Altroché "bavagli". La gestione dello scandalo che imbarazza la Bbc è una lezione di garantismo per l'Italia
Le accuse a un conduttore della tv nazionale britannica, la legge, la privacy e la presunzione d'innocenza. Cosa può insegnarci sulla gogna il caso di Huw Edwards
Cosa lega lo scabroso "sex pics scandal" che ha coinvolto un mezzobusto della Bbc alle turbolente vicende giudiziarie nostrane? Fare l'"anatomia di uno scandalo" d'oltre Manica può insegnarci qualcosa sulla gogna e sulla tutela delle garanzie dei cittadini nei confronti del potere pubblico, in particolare nei confronti di quello giudiziario.

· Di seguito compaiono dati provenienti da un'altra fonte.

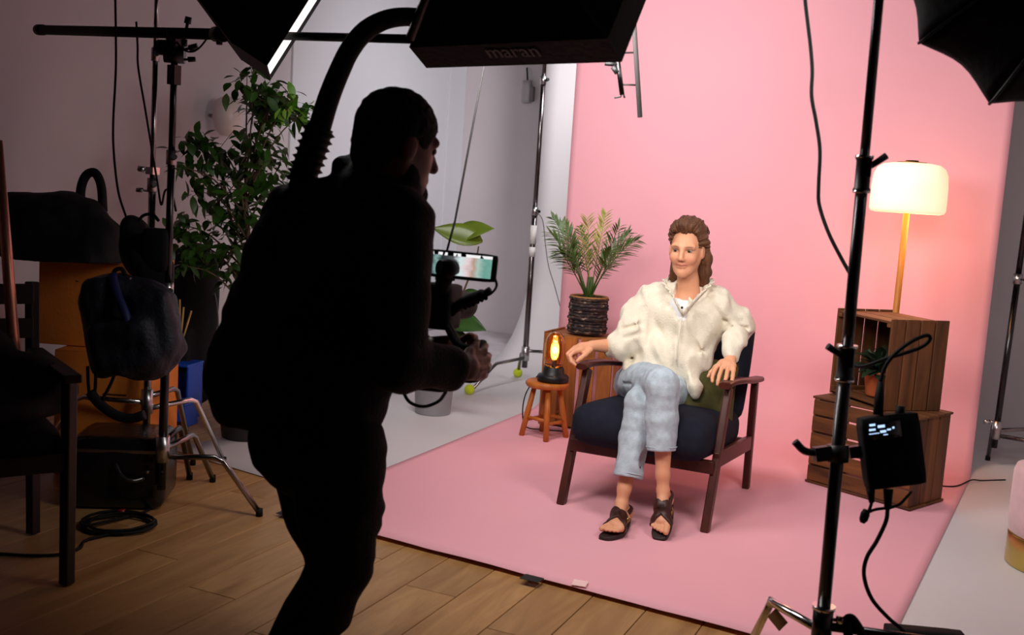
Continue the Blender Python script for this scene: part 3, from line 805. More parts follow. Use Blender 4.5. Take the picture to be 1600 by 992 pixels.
body = v.build('body', M_SKIN, wo, skin_col, 1)
# eyes
M_EYE = mat('eye_white', srgb(150,132,122), .3); M_IRIS = mat('eye_iris', srgb(52,40,32), .15)
for sx in (-1, 1):
    e = MB(); e.ball(H(sx*.030,.0650,.0030), .0112, 14, 10); e = e.build('eye', M_EYE, wo)
    MB().ball(H(sx*.030-.0015,.0742,.0030), (.0068,.0030,.0060), 12, 8, MH).build('iris', M_IRIS, e)
# hair: swept back from the forehead, tucked behind the ears, shoulder length
v = Vol(HO-Vector((.17,.19,.22)), HO+Vector((.17,.17,.18)), .0035)
v.add(ellip(H(0,-.024,.040), (.082,.096,.088), MH), .01)
v.add(ellip(H(.004,-.010,.112), (.062,.070,.034), MH), .03)          # lifted crown
v.add(ellip(H(-.006,.036,.112), (.050,.036,.026), MH), .02)             # quiff
v.add(ellip(H(-.052,.005,.075), (.024,.06,.04), MH), .02); v.add(ellip(H(.055,-.005,.072), (.024,.06,.045), MH), .02)
v.chain([H(.066,-.03,.03), H(.078,-.046,-.04), H(.080,-.050,-.10), H(.084,-.050,-.165)], [.026,.025,.022,.010], .02)
v.chain([H(.045,-.07,.0), H(.055,-.075,-.08), H(.060,-.07,-.155)], [.04,.035,.014], .02)
v.chain([H(-.052,-.05,.02), H(-.048,-.066,-.05), H(-.056,-.058,-.105), H(-.078,-.045,-.142)], [.026,.024,.022,.007], .02)
v.chain([H(-.035,-.07,.0), H(-.045,-.075,-.08), H(-.060,-.06,-.15)], [.04,.034,.013], .02)
v.cut(rbx(H(.002,.094,-.050), (.068,.078,.124), .045, MH), .012); v.cut(ellip(H(.034,.085,.066), (.030,.045,.022), MH), .012); v.cut(ellip(H(-.040,.080,.062), (.024,.045,.020), MH), .012)            # face opening
for sx in (-1, 1): v.cut(ellip(H(sx*.076,.004,-.012), (.024,.022,.034), MH), .008)
HOn = np.array(HO); hxn, fdn, hzn = np.array(hx), np.array(fd), np.array(hz)
def strands(X, Y, Z):
    x = (X-HOn[0])*hxn[0]+(Y-HOn[1])*hxn[1]+(Z-HOn[2])*hxn[2]; y = (X-HOn[0])*fdn[0]+(Y-HOn[1])*fdn[1]+(Z-HOn[2])*fdn[2]; z = (X-HOn[0])*hzn[0]+(Y-HOn[1])*hzn[1]+(Z-HOn[2])*hzn[2]
    ang = np.arctan2(x, z-.02)
    top = vnoise(ang*26, y*9, z*7); low = vnoise(x*120, y*120, z*8)
    wv = np.clip((z+.02)/.06, 0, 1)
    return .0065*(top*wv + .7*low*(1-wv))
v.displace(strands)
hair = v.build('hair', M_HAIR, wo, None, 1)
mb = MB()
for k in range(150):       # loose strands following the mass
    a = random.uniform(-1.25, 1.25); y0 = random.uniform(-.02, .055)
    r0 = .082+random.uniform(-.002,.008)
    p0 = H(math.sin(a)*r0*.8, y0+.01, .040+math.cos(a)*r0*1.02); p1 = H(math.sin(a)*.087, y0-.05, .046+math.cos(a)*.092*1.03); p2 = H(math.sin(a)*.078, y0-.085, .03+math.cos(a)*.075)
    mb.tube(smooth_path([p0,p1,p2],3), [.0011]*6+[.0005], 4, False)
for k in range(70):
    sx = random.choice((-1,1)); b = random.uniform(-.015,.02); y0 = random.uniform(-.07,-.03)
    w0 = 0 if sx > 0 else -.020; p = [H(sx*(.064+w0+b*.5),y0-.01,.0), H(sx*(.078+w0+b*.4),y0-.02,-.08), H(sx*(.083+w0*.6+b),y0-.01,-.14-random.uniform(0,.03))]
    mb.tube(smooth_path(p,4), [.0013]*8+[.0004], 4, False)
mb.build('loose_strands', M_HAIR, hair)

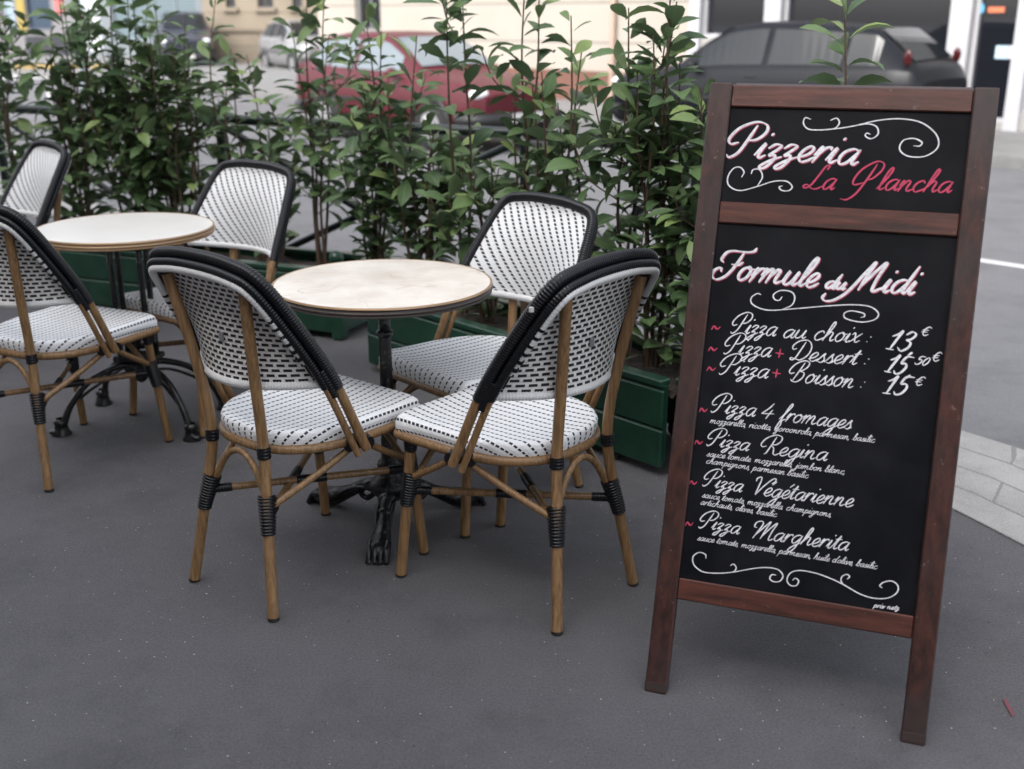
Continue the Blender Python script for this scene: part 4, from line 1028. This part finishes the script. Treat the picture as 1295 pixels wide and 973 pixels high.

Partiamo dai fatti certi. Venerdì scorso, il 7 luglio, il tabloid britannico Sun pubblica un articolo nel quale i genitori di un ragazzo (o una ragazza, ora ci arriviamo) accusano un famoso conduttore della rete televisiva pubblica del Regno Unito di aver dato, nel corso degli ultimi tre anni, 35mila sterline al/la figlio/a allora minorenne, in cambio di foto sessualmente esplicite. Dell’adolescente non si conosce né l’identità né il genere (ecco spiegato perché fin qui siamo stati vaghi), ma la famiglia sostiene che avrebbe avuto 17 anni quando si mise in contatto per la prima volta con l'anchorman e che abbia usato i soldi del giornalista per comprarsi cocaina e crack. Anche dell'accusato non viene fatto il nome: si sa solo che è maschio. Domenica, la Bbc fa sapere di avere rimosso il conduttore dal suo incarico, nonostante la presunta vittima, tramite avvocato, avesse già definito le illazioni del Sun come "spazzatura". Intanto si muove anche Scotland Yard. Ed è proprio qui il punto: fino a questo momento il conduttore non è ancora indagato. E dunque la legge britannica impedisce di farne il nome, per evitargli una gogna che, se fosse innocente, ne distruggerebbe l'immagine. E anche per tutelare la presunta vittima, più facile da identificare a partire dall'identità del presunto colpevole. Ieri Vicky Flind, la moglie di Huw Edwards, che è uno dei presentatori di punta della tv nazionale britannica (è quello che ha dato la notizia della morte della Regina, per intenderci), ha detto pubblicamente che è suo marito l'uomo accusato dal tabloid del gruppo Murdoch. E ha anche spiegato che il marito soffre da tempo di "gravi problemi mentali" e che al momento è ricoverato in un ospedale. Edwards, 61 anni, è poi stato tirato in ballo da altri giovani uomini contattati attraverso siti d'incontri. Poco prima dell'annuncio di Vicky Flind, la polizia britannica aveva fatto sapere di non aver trovato prove che il presentatore avesse commesso reati.
Lo scandalo ha senza dubbio creato un'atmosfera difficile nell'emittente britannica. I colleghi del presentatore, vittime della "caccia al nome" e del clima di sospetto piombato su tutti i conduttori dell'azienda, hanno insistito perché lui uscisse allo scoperto, scagionandoli. Nonostante ciò e nonostante la mancanza prolungata dagli schermi del popolarissimo conduttore sarebbe presto stato un indizio schiacciante a suo carico, le tv, i quotidiani e persino le riviste di gossip non hanno fatto il suo nome. La legge che impedisce di fare il nome di chi è oggetto di interesse da parte della polizia si fonda su un precedente del 2018 (nel Regno Unito vale il modello di Common Law, basato sui precedenti giurisprudenziali): la popstar Cliff Richard ha vinto una causa milionaria proprio contro la Bbc che quell'anno aveva rivelato che era oggetto di un'indagine per abusi sessuali e che la sua proprietà era stata perquisita. Violando la sua privacy e, di fatto, la presunzione della sua innocenza. Innocenza poi provata, tanto che il cantante non è mai stato incriminato, il caso è stato archiviato due anni dopo e la Bbc ha dovuto dargli più di due milioni di sterline.
Questi i fatti, insomma. Dai quali si può trarre una brevissima ma interessante lezione per l'Italia, un paese dove gli avvisi di garanzia si fanno a mezzo stampa e dove anche una riforma garantista sulle intercettazioni (“Vietato pubblicarle se non sono agli atti”) fa urlare, pavlovianamente, al "bavaglio!".